KIC tipped to hire American hedge fund manager
The Korea Investment Corporation, a $25 billion sovereign wealth fund, has apparently found its next chief investment officer: Scott Kalb, an emerging-markets investment specialist who has spent the past six years running a hedge fund based outside of New York.
This news comes from several well-placed sources in Seoul.
Kalb will replace Guan Ong, a Malaysian national who has relocated to Singapore with his family after three years as the KIC's inaugural CIO. Ong helped lead the establishment of local investment teams that could operate in international markets, marking a substantial investment in the future of global investment expertise in Korea.
The firm had only gradually been extending investments into traditional equities and fixed income, and its performance has been relatively decent, considering market conditions. Although any loss at the KIC makes it vulnerable to being used as a domestic political whipping boy, there is only one investment that KIC insiders truly regret: the $2 billion stake in Merrill Lynch acquired in January 2008.
In theory, the KIC's CEO and president, Chin Young-wook, is meant to handle the politics, but inevitably the investment team comes under scrutiny in democratic Korea. The CIO job will require someone to enhance performance, oversee more moves into global exposures (including real estate and distressed opportunities), train and nurture talent, improve outsourcing processes, boost relations with its shareholders (the Bank of Korea and the Ministry of Finance), and defend the institution against Korea's bruising politics and media.
For all of these reasons, the KIC has sought a foreigner for the role, someone who, like Ong, is seen as a seasoned professional who can bring the right mix of skills and know-how, and is regarded as well above politics or the slightest whiff of corruption.
Sources report getting a Westerner was considered ideal, although evidently there are two Korean candidates that made the final shortlist. The timetable for Kalb's formal appointment and move to Korea is not yet known.
Until last year, Scott Kalb was co-manager of Balyasny Asset Management in Greenwich, Connecticut, along with Sandeep Bhammer. Kalb has been at Balyasny since 2002. From 2002 till 2006, he and Bhammer had also managed a Cayman Islands-based open-ended fund, the Black Arrow Global Equity Fund. The fund evidently remains a going concern under the Balyasny name. The firm says Kalb left some time last year and it did not know of his whereabouts.

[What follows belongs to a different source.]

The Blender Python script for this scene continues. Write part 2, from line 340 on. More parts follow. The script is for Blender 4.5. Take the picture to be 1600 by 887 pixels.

Balyasny Asset Management was established in 2001 by Dmitry Balyasny, a former Schonfeld Securities trader, as a multi-strategy investment firm. It has offices in Chicago, New York, London and Mumbai, as well as Greenwich.
Prior to this, Kalb was director for Asia ex-Japan equities and emerging markets at Tudor Investment Corporation in the US; and managing director at Smith Barney International Asset Management in New York, where he covered Latin America, getting his first working experience in emerging markets.
He also boasts Korea experience, as director and country head in Seoul for the now-defunct British brokerage James Capel. He also did a university exchange programme in Korea in 1978-1980.